L’anno prossimo la COP29 si svolgerà a Baku, in Azerbaigian, altro paese basato sul fossile. Qui si dovranno prendere decisioni cruciali sulla finanzia climatica e nel frattempo i paesi dovranno lavorare alla revisione dei loro NDCs (piani nazionali) per il rispetto dell’Accordo di Parigi: l’anno prossimo avremo un primo riscontro degli impatti reali del primo Global Stocktake.
Le COP non portano ad accordi legalmente vincolanti, ma hanno l’enorme valore di riunire tutti i paesi del mondo in un impegno politico.
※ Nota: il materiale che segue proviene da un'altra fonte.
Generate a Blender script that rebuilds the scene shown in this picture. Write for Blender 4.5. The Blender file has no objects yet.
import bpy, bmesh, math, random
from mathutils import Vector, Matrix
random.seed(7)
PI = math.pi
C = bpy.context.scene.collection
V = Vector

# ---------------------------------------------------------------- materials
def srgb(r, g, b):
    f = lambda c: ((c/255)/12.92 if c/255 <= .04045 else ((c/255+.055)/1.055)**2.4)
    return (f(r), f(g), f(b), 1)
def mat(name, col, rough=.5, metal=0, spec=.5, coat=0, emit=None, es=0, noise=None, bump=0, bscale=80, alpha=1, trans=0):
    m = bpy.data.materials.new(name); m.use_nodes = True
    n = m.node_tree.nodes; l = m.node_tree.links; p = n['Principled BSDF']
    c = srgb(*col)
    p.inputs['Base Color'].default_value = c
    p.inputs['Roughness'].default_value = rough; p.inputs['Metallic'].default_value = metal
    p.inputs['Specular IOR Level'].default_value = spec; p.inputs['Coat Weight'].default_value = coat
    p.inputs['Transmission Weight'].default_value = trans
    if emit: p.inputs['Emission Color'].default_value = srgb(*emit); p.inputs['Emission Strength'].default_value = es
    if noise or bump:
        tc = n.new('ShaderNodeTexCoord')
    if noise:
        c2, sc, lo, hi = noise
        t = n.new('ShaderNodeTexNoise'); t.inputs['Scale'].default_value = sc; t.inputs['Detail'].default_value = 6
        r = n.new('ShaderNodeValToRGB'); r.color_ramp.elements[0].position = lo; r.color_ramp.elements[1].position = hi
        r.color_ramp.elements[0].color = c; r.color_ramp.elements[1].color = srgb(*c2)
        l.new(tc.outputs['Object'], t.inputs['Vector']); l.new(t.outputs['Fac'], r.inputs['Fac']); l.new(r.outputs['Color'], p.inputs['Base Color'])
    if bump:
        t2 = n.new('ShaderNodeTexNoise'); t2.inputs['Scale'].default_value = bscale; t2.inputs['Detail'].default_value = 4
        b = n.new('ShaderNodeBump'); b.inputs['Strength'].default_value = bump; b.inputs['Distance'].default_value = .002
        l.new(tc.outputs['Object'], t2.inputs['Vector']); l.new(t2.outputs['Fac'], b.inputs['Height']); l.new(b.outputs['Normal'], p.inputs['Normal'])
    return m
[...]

Il cambiamento climatico è un problema globale e quindi non abbiamo alternativa che affrontarlo trovando un accordo tra tutti i paesi. Come ha raccontato Ferdinando Cotugno, giornalista di Domani e autore della newsletter Areale che ha seguito i negoziati da Dubai, “Le parole più esatte arrivano, come sempre, dalle Marshall Island: «Eravamo venuti qui per costruire una canoa, ora ce l’abbiamo, è piena di buchi ma dobbiamo comunque metterla in acqua, perché non abbiamo nessun’altra opzione»”.